### EXERCISE DETAILS
Copy, exactly and only, the lines from the one with "What Blender Python" up to and including the one with "SC.view_settings.gamma = 1;", leaving pictures out.

____ RECORDS FOR THIS EXERCISE

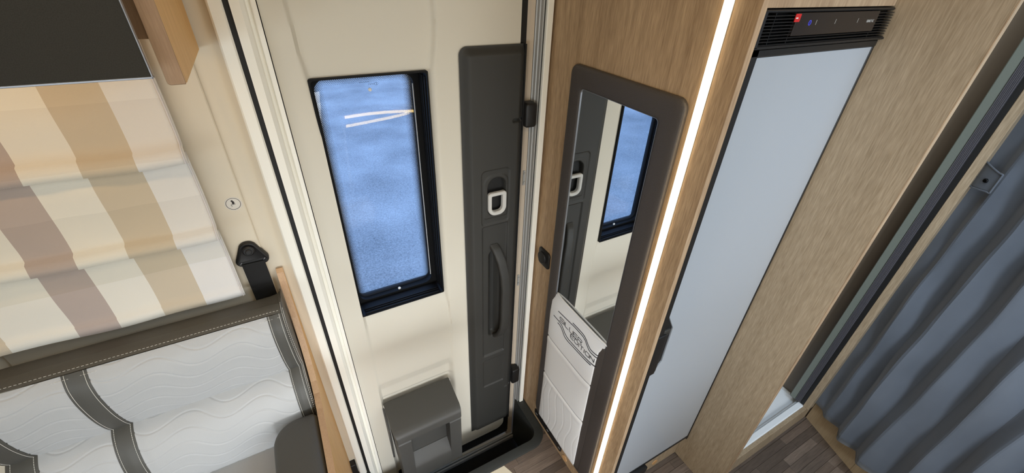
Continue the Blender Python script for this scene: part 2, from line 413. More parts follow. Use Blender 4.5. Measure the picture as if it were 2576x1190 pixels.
# window in the door
wn = obj('window_frame', join(
    holed('y', 1.0015, 1.090, rr(WX0-.0025, WX1+.0025, WZ0-.0025, WZ1+.0025, .004, 6), rr(WX0+.0015, WX1-.0015, WZ0+.0015, WZ1-.0015, .008, 6)),
    holed('y', 1.060, 1.090, rr(WX0, WX1, WZ0, WZ1, .010, 6), rr(WX0+.010, WX1-.018, WZ0+.010, WZ1-.013, .026, 6))), winb, D, True, 30)
for q_ in (1.012, 1.030, 1.044):
    obj('frame_rib', box(WX1-.0045, WX1-.001, q_, q_+.006, WZ0+.012, WZ1-.012, .0008), winb, wn)
for q_ in (1.006, 1.018, 1.026):
    obj('frame_rib', box(WX0+.012, WX1-.012, q_, q_+.004, WZ0+.001, WZ0+.0045, .0008), winb, wn)
GX0, GX1, GZ0, GZ1 = .0795, .3135, -.9045, -.2355
obj('inner_pane', grid(24, 24, lambda a, b: (GX0-.004+(GX1-GX0+.01)*a, 1.066-.005*.68*math.sin(math.pi*a)*(b-.85), GZ0-.01+(GZ1-GZ0+.016)*b)), pane_mat('inner_window_pane'), wn, True)
obj('outer_pane', grid(24, 40, lambda a, b: (GX0-.004+(GX1-GX0+.01)*a, 1.086+.019*math.sqrt(max(0, 1-a))*.68*(b-.80), GZ0-.01+(GZ1-GZ0+.016)*b)), pane_mat('outer_window_pane', (GX0, GX1, GZ0, GZ1, .028, .022)), wn, True)
obj('pane_edge_highlight', tube([(GX1-.003, 1.062, z) for z in (-.875, -.6, -.4, -.262)], .0012, 6), ring, wn)  # pale strip stands in for the highlight along the pane edge
for (x, z, m_) in ((.2055, -.2690, whitem), (.2040, -.8990, whitem)):
    obj('vent_plug', join(disc('y', 1.068, 1.0645, x, z, .0044, 16, .001), disc('y', 1.068, 1.0635, x, z, .0018, 12, .0005)), m_, wn)
# small approval print at the top rim of the pane
def glyph_lines(name, segs, y, rad, m_, parent):
    return obj(name, join(*[tube([(a[0], y, a[1]), (b[0], y, b[1])], rad, 4) for a, b in segs]), m_, parent)
segs = []
for k in range(9):
    x = .176+.0026*k
    segs += [((x, -.2395), (x, -.2415)), ((x, -.2395), (x+.0014, -.2395 if k % 2 else -.2415))]
for k in range(5):
    x = .196+.0030*k
    segs += [((x, -.2445), (x, -.2475)), ((x, -.2445), (x+.0018, -.2475 if k % 2 else -.2445))]
segs += [((.2125, -.2445), (.2145, -.2445)), ((.2145, -.2445), (.213, -.246)), ((.213, -.246), (.2145, -.246)), ((.2145, -.246), (.2145, -.2475)), ((.2145, -.2475), (.2122, -.2475))]
cir = [(.2132+.0045*math.cos(t*math.pi/8), -.246+.0028*math.sin(t*math.pi/8)) for t in range(17)]
segs += list(zip(cir, cir[1:]))
segs = [((a*1.044, b*1.044), (c*1.044, d*1.044)) for (a, b), (c, d) in segs]
glyph_lines('approval_print', segs, 1.0672, .00024, inkm, wn)

# charcoal lock panel
PX0, PX1, PZ0, PZ1 = .411, .592, -1.776, -.172
def pdep(x, z):
    e = sm(0, .026, x-PX0)*sm(0, .024, PZ1-z)*sm(0, .020, z-PZ0)*(1-.5*sm(.575, .592, x))
    h = .004+.016*e
    def inside(a0, a1, b0, b1, w=.004, R=.008, Rt=None):
        if x < a0 or x > a1 or z < b0 or z > b1: return 0.
        q = Rt if (Rt and z > (b0+b1)/2) else R
        dx = abs(x-(a0+a1)/2)-(a1-a0)/2+q; dz = abs(z-(b0+b1)/2)-(b1-b0)/2+q
        sd = math.hypot(max(dx, 0), max(dz, 0))+min(max(dx, dz), 0)-q
        return sm(0, w, -sd)
    h -= .0035*inside(.461, .556, -.684, -.500, .003, .010, .016)            # lock surround
    h += .0028*inside(.470, .552, -.664, -.518, .003, .008, .028)
    h -= .034*inside(.4815, .5455, -.654, -.527, .006, .024, .0315)
    h -= .006*inside(.462, .557, -1.292, -.688, .006)      # long recess
    h -= .004*inside(.462, .558, -1.478, -1.314, .006)
    h -= .022*inside(.486, .530, -1.195, -.79, .018, .020)        # finger hollow behind the grip
    h -= .010*inside(.557, .593, -.371, -.360, .002)
    h -= .010*inside(.557, .593, -1.531, -1.522, .002)
    return h
lp = thing('lock_panel', (.5, 1.0, PZ0), None, None); lp.parent = D; lp.location = Vector((.5, 1.0, PZ0))-WL[D]
def lpf(a, b):
    x = PX0+(PX1-PX0)*a; z = PZ0+(PZ1-PZ0)*b
    if a < .12 and b > .98:     # rounded top left corner
        R = .02; cx, cz = PX0+R, PZ1-R
        if x < cx and z > cz:
            q = math.hypot(x-cx, z-cz)
            if q > R: x, z = cx+(x-cx)*R/q, cz+(z-cz)*R/q
    return (x, 1.0-pdep(x, z), z)
COL.objects.unlink(lp); bpy.data.objects.remove(lp)
g0 = grid(96, 640, lpf)
lp = obj('lock_panel', g0, anth, D, True)
skirt = [(PX0, PZ1-.02), (PX0, PZ0+.012), (PX0+.012, PZ0), (PX1, PZ0), (PX1, PZ1)]
obj('panel_edge', join(box(PX1-.001, PX1+.003, .984, 1.012, PZ0, PZ1), box(PX0+.006, PX1, .997, 1.001, PZ0-.002, PZ0+.004)), black, lp)
obj('latch_cup_shade', prism('y', 1.0, 1.002, rr(.480, .547, -.656, -.525, (.032, .032, .025, .025), 8)), black, lp)  # black plate stands in for the shade inside the latch cavity
# D shaped pull
def dring(i):
    return rr(.483+i, .5445-i, -.6535+i, -.575-i, (.010, .010, .026, .026) if not i else (max(.010-i, .003),)*2+(max(.026-i, .012),)*2, 6)
obj('latch_pull', loft([on('y', .986, dring(0)), on('y', .978, dring(.0)), on('y', .9755, dring(.002)), on('y', .9755, dring(.0095)), on('y', .979, dring(.0125)), on('y', .990, dring(.0125))], ring_=True), ring, lp, True, 35)
tag(lp.children[-1], 'light grey latch pull')
gp = [(.507, .990, -.772), (.512, .975, -.785), (.522, .958, -.825), (.531, .949, -.88), (.535, .946, -.94), (.535, .946, -1.08), (.533, .950, -1.13), (.528, .962, -1.165), (.524, .982, -1.19), (.522, .992, -1.195)]
sec = []
for k in range(len(gp)-1):
    for q in range(4):
        a, b = Vector(gp[k]), Vector(gp[k+1]); sec.append(a+(b-a)*q/4)
sec.append(Vector(gp[-1]))
loops = []
for i, p in enumerate(sec):
    t = (sec[min(i+1, len(sec)-1)]-sec[max(i-1, 0)]).normalized(); s = Vector((1, 0, 0)); nrm = t.cross(s).normalized(); w = .0155+.0015*math.sin(i/len(sec)*math.pi)
    loops.append([tuple(p+s*a+nrm*b) for a, b in rr(-w, w, -.009, .009, .007, 4)])
obj('grip_handle', loft(loops), anth, lp, True, 50)
for zc, dz, in ((-.354, .034), (-1.478, .042)):
    hb = obj('hinge', rbox('y', 1.0, .968, .594, .630, zc-dz, zc+dz, .008, .006), blackp, D, True, 40)
# waste bin on the door
BN = thing('waste_bin', (.2, .95, -1.715), 'charcoal plastic waste bin hanging low on the cream entrance door', 'bin')
bn = obj('bin_body', loft([on('z', z, rr(x0, x1, y0, 1.0, (.002, .002, .014, .014), 5)) for z, x0, x1, y0 in
     ((-1.715, .088, .306, .915), (-1.70, .083, .311, .91), (-1.55, .079, .316, .908), (-1.40, .077, .318, .905), (-1.372, .077, .318, .905))]), binm, BN, True, 40)
WLb = bn
def pad(x0, x1, z0, z1, y1, b=.006): return rbox('y', .90, y1, x0, x1, z0, z1, .006, b)
def wedge_pad(x0, x1, slope):      # shoulder block with a sloping top
    z1 = -1.405; z0 = -1.70
    L = []
    for z, y in ((z1+.004, .885), (z1-.004, .866), (z1-.012, .860), (z0+.01, .872), (z0, .88)):
        L.append([(x0, .92, z), (x1, .92, z), (x1-.002, y, z), (x0+.002, y, z)])
    return loft(L)
obj('bin_front', join(wedge_pad(.079, .128, 0), wedge_pad(.268, .3165, 0),
    loft([[(.126, .92, z), (.270, .92, z), (.270, y, z), (.126, y, z)] for z, y in ((-1.565, .906), (-1.583, .888), (-1.604, .871), (-1.616, .867), (-1.70, .874))])), binm, BN, True, 35)
lid = loft([[(x0, y, zt), (x1, y, zt), (x1, y, zb), (x0, y, zb)] for y, x0, x1, zt, zb in
     ((1.0, .072, .322, -1.345, -1.372), (.99, .072, .322, -1.342, -1.375), (.885, .074, .320, -1.358, -1.39), (.868, .076, .318, -1.363, -1.398), (.860, .078, .316, -1.370, -1.403), (.858, .080, .314, -1.378, -1.405))])
obj('bin_lid', lid, binm, BN, True, 35)
for x in (.070, .323): obj('hinge_pin', tube([(x, .99, -1.35), (x+.002, .99, -1.35)], .006, 10), ring, BN)
obj('side_cheek', loft([[(x, .998, z0) for x, z0 in ()] or [(.066, 1.0, -1.37), (.066, .93, -1.42), (.066, .975, -1.66), (.066, 1.0, -1.70)], [(.071, 1.0, -1.37), (.071, .93, -1.42), (.071, .975, -1.66), (.071, 1.0, -1.70)]]), binm, BN)

# ------------------------------------------------------------------ door frame
fr = tag(thing('trim_1', (.31, 1.0, -1.97), None, None), kind='structure')
def extr(P, z0, z1): return loft([[(x, y, z0) for x, y in P], [(x, y, z1) for x, y in P]])
ZB, ZT = -1.972, .20
pl_ = extr([(-.068, 1.0), (-.066, .977), (-.063, .974), (-.0445, .974), (-.0415, .977), (-.0415, 1.0)], ZB, ZT)
obj('outer_profile', pl_, white, fr); obj('black_seal', extr([(-.0415, 1.0), (-.0415, .980), (-.0315, .980), (-.0315, 1.0)], ZB, ZT), black, fr)
obj('inner_profile', extr([(-.0315, 1.0), (-.0315, .974), (-.0155, .974), (-.0085, .981), (-.006, .990), (.001, .993), (.002, .986), (.0035, .985), (.011, .985), (.0115, 1.02), (-.0315, 1.02)], ZB, ZT), white, fr, False)
obj('inner_profile', extr([(.640, 1.0), (.6405, .970), (.642, .968), (.657, .968), (.6585, .970), (.6585, 1.0)], ZB, ZT), white, fr)
obj('alu_jamb', extr([(.6265, 1.04), (.6265, 1.001), (.6290, .999), (.6300, .990), (.6325, .988), (.6330, .978), (.6350, .975), (.6365, .980), (.6365, 1.04)], ZB, ZT), alu, fr)
obj('black_seal', extr([(.6365, 1.0), (.6365, .978), (.640, .978), (.640, 1.0)], ZB, ZT), black, fr)
obj('rubber_jamb', extr([(.603, 1.03), (.606, 1.014), (.615, 1.006), (.625, 1.002), (.6265, 1.03)], ZB, ZT), mat('beige_rubber', (196, 180, 160), .6), fr)
obj('sill', join(box(-.04, .640, .984, .992, -1.975, -1.955, .001), box(-.04, .640, .996, 1.005, -1.975, -1.953, .001)), alu, fr)
obj('sill_seal', box(-.04, .640, .992, .996, -1.975, -1.96), black, fr)
for z in (-.545, -.575, -.96, -.985):
    obj('screw', disc('y', 1.006, .9995, .6195, z, .0035, 12), alu, fr)
for z0 in (-.560, -.9725):
    obj('striker_plate', box(.6155, .6235, 1.0025, 1.010, z0-.025, z0+.025), alu, fr)
# step well
sw = thing('entry_step', (.3, .88, -1.985), 'sunken black entry step with carpet mat and grey rim inside the door', 'step')
fo = rr(-.048, .666, .752, 1.000, (.001, .001, .08, .08), 10); fi = rr(-.03, .629, .790, .996, (.001, .001, .045, .045), 10); fo = fo[11:]+fo[:1]; fi = fi[11:]+fi[:1]
obj('rim', loft([on('z', FZ, fo), on('z', FZ+.003, fo), on('z', FZ+.005, [(a+(c-a)*.1, b+(d-b)*.1) for (a, b), (c, d) in zip(fo, fi)]), on('z', FZ+.004, fi), on('z', -1.975, [(.3+(a-.3)*.99, .9+(b-.9)*.985) for a, b in fi])], False, False, False), stepr, sw, True, 30)
obj('well_mat', box(-.045, .664, .77, 1.003, -1.99, -1.977), stepm, sw)

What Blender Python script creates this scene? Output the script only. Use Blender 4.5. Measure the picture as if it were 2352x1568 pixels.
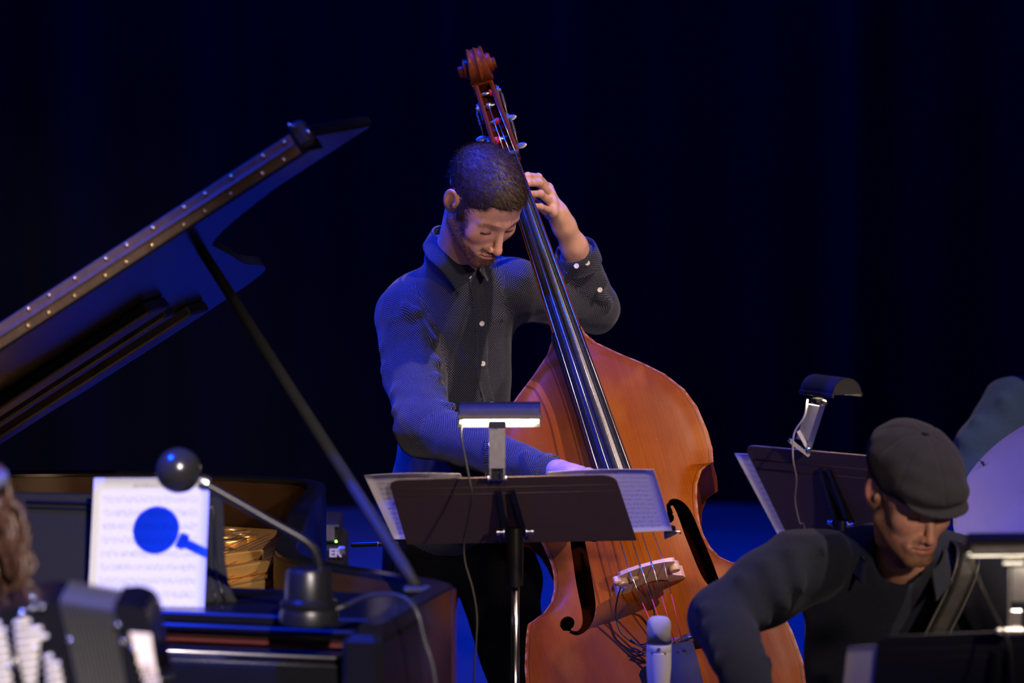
import bpy, bmesh, math, random
import numpy as np
from mathutils import Vector, Matrix
random.seed(7); np.random.seed(7)
for o in list(bpy.data.objects): bpy.data.objects.remove(o)
SC = bpy.context.scene; COL = SC.collection
# ------------------------------------------------------------------ camera, world, lights
F = 11000.0; TILT = math.atan(1084/F); CAM = np.array([0, 0, 2.3])
cd = bpy.data.cameras.new('camera'); cam = bpy.data.objects.new('camera', cd); COL.objects.link(cam)
cam.location = CAM; cam.rotation_euler = (math.pi/2 - TILT, 0, 0)
cd.sensor_width = 36; cd.lens = F*36/2352; cd.clip_end = 60
cd.dof.use_dof = True; cd.dof.focus_distance = 10.05; cd.dof.aperture_fstop = 3.2
SC.camera = cam
W = bpy.data.worlds.new('dark_hall'); SC.world = W; W.use_nodes = True
W.node_tree.nodes['Background'].inputs[0].default_value = (0.25, 0.3, 0.8, 1)
W.node_tree.nodes['Background'].inputs[1].default_value = 0.0035
SC.view_settings.view_transform = 'Standard'; SC.view_settings.look = 'None'
SC.view_settings.gamma = 1; SC.view_settings.exposure = 0.0; SC.view_settings.use_curve_mapping = False

def spot(name, pos, target, power, color, size=.12, angle=30, blend=.5):
    l = bpy.data.lights.new(name, 'SPOT'); o = bpy.data.objects.new(name, l); COL.objects.link(o)
    o.location = pos; o.rotation_euler = (Vector(target)-Vector(pos)).to_track_quat('-Z', 'Y').to_euler()
    l.energy = power; l.color = color; l.shadow_soft_size = size
    l.spot_size = math.radians(angle); l.spot_blend = blend
    return o
BLUE = (0.0, 0.035, 1.0)
WARM = (1.0, 0.75, 0.58)
# hall lamps and added fills: warm white from the front right, blue wash from the rig overhead
spot('key_lamp', (4.9, 5.4, 9.2), (0.66, 10.0, 1.2), 3900, WARM, .09, 18, .45)
spot('key_lamp_left', (1.3, -.1, 5.7), (-.98, 8.2, 1.0), 6600, (1.0, .86, .80), .06, 11.5, .3)
spot('front_fill', (3.6, -1.0, 4.0), (0.15, 10.0, 1.35), 2100, WARM, .2, 11, .5)  # added fill that brightens the bassist's bowed face
spot('front_fill_low', (.3, -1.0, 5.0), (-0.02, 10.1, 1.25), 800, WARM, .2, 6.6, .5)  # weak added fill for the bassist's dark lower torso
spot('blue_stands', (-2.0, 7.2, 7.0), (0.0, 9.15, 1.12), 3000, BLUE, .10, 9, .6)  # narrow spot added to turn the stand lamp shades blue
spot('blue_piano', (-4.0, 7.9, 7.2), (-1.0, 8.7, 1.0), 11000, BLUE, .10, 17, .5)
spot('blue_accordion', (-2.6, 6.6, 6.6), (-.75, 7.25, 1.0), 4500, BLUE, .10, 15, .5)
spot('blue_bassist', (-1.9, 10.7, 7.4), (-0.16, 10.3, 1.35), 5600, BLUE, .10, 14.5, .5)
spot('blue_left', (-5.0, 9.2, 6.6), (-0.35, 10.2, 1.35), 4300, BLUE, .10, 16, .5)
spot('blue_right', (0.6, 11.0, 7.4), (1.35, 9.6, 1.0), 520, BLUE, .15, 34, .6)
spot('blue_floor', (0.2, 16.0, 7.5), (0.2, 14.2, 0.0), 3600, BLUE, .3, 42, 1.0)
spot('blue_curtain', (-0.5, 15.2, 7.6), (-0.5, 17.0, 2.0), 2000, BLUE, .3, 120, .9)

# ------------------------------------------------------------------ helpers
_f = np.array([0, math.cos(TILT), -math.sin(TILT)]); _u = np.array([0, math.sin(TILT), math.cos(TILT)])
def ray(px, py): return _f + np.array([(px-1176)/F, 0, 0]) - _u*(py-784)/F
def P(px, py, Y):
    d = ray(px, py); return CAM + d*(Y/d[1])
def G(px, py, z):
    d = ray(px, py); return CAM + d*((z-CAM[2])/d[2])
V3 = lambda a: np.asarray(a, float)
def unit(a): a = V3(a); return a/np.linalg.norm(a)

def tag(o, label=None, cat=None, group=None, kind=None):
    if label: o['label'] = label
    if cat: o['category'] = cat
    if group: o['group'] = group
    if kind: o['kind'] = kind
    return o
ORG = {}
def thing(name, loc, label, cat, group=None):
    o = bpy.data.objects.new(name, None); COL.objects.link(o); o.location = loc
    o.empty_display_size = .1; ORG[o.name] = V3(loc); return tag(o, label, cat, group)

def mk(name, verts, faces, mat, parent=None, smooth=False, uv=None, col=None, loc=None, shade_angle=None):
    """one mesh object; verts in world coordinates"""
    verts = np.asarray(verts, float)
    if parent is not None: org = ORG[parent.name]
    elif loc is not None: org = V3(loc)
    else:
        org = verts.mean(0); org[2] = verts[:, 2].min()
    me = bpy.data.meshes.new(name)
    if isinstance(faces, np.ndarray) and faces.ndim == 2:
        n, k = faces.shape
        me.vertices.add(len(verts)); me.vertices.foreach_set('co', (verts-org).astype(np.float32).ravel())
        me.loops.add(n*k); me.loops.foreach_set('vertex_index', faces.astype(np.int32).ravel())
        me.polygons.add(n); me.polygons.foreach_set('loop_start', (np.arange(n)*k).astype(np.int32))
        me.polygons.foreach_set('loop_total', np.full(n, k, np.int32))
        me.update(calc_edges=True); me.validate()
    else:
        me.from_pydata([tuple(v) for v in verts-org], [], [tuple(int(i) for i in f) for f in faces]); me.validate()
    if uv is not None:
        a = me.attributes.new('suv', 'FLOAT_VECTOR', 'POINT')
        u3 = np.zeros((len(verts), 3), np.float32); u3[:, :uv.shape[1]] = uv
        a.data.foreach_set('vector', u3.ravel())
    if col is not None:
        a = me.attributes.new('Col', 'FLOAT_COLOR', 'POINT')
        c4 = np.ones((len(verts), 4), np.float32); c4[:, :3] = col; a.data.foreach_set('color', c4.ravel())
    me.polygons.foreach_set('use_smooth', [bool(smooth)]*len(me.polygons))
    if shade_angle:
        try: me.set_sharp_from_angle(angle=math.radians(shade_angle))
        except Exception: pass
    o = bpy.data.objects.new(name, me); COL.objects.link(o)
    if mat: me.materials.append(mat)
    if parent is not None: o.parent = parent; ORG[o.name] = org
    else: o.location = org; ORG[o.name] = org
    return o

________

### REPLY
What Blender Python script creates this scene? Output the script only. Use Blender 4.5. Measure the picture as if it were 2352x1568 pixels.
import bpy, bmesh, math, random
import numpy as np
from mathutils import Vector, Matrix
random.seed(7); np.random.seed(7)
for o in list(bpy.data.objects): bpy.data.objects.remove(o)
SC = bpy.context.scene; COL = SC.collection
# ------------------------------------------------------------------ camera, world, lights
F = 11000.0; TILT = math.atan(1084/F); CAM = np.array([0, 0, 2.3])
cd = bpy.data.cameras.new('camera'); cam = bpy.data.objects.new('camera', cd); COL.objects.link(cam)
cam.location = CAM; cam.rotation_euler = (math.pi/2 - TILT, 0, 0)
cd.sensor_width = 36; cd.lens = F*36/2352; cd.clip_end = 60
cd.dof.use_dof = True; cd.dof.focus_distance = 10.05; cd.dof.aperture_fstop = 3.2
SC.camera = cam
W = bpy.data.worlds.new('dark_hall'); SC.world = W; W.use_nodes = True
W.node_tree.nodes['Background'].inputs[0].default_value = (0.25, 0.3, 0.8, 1)
W.node_tree.nodes['Background'].inputs[1].default_value = 0.0035
SC.view_settings.view_transform = 'Standard'; SC.view_settings.look = 'None'
SC.view_settings.gamma = 1; SC.view_settings.exposure = 0.0; SC.view_settings.use_curve_mapping = False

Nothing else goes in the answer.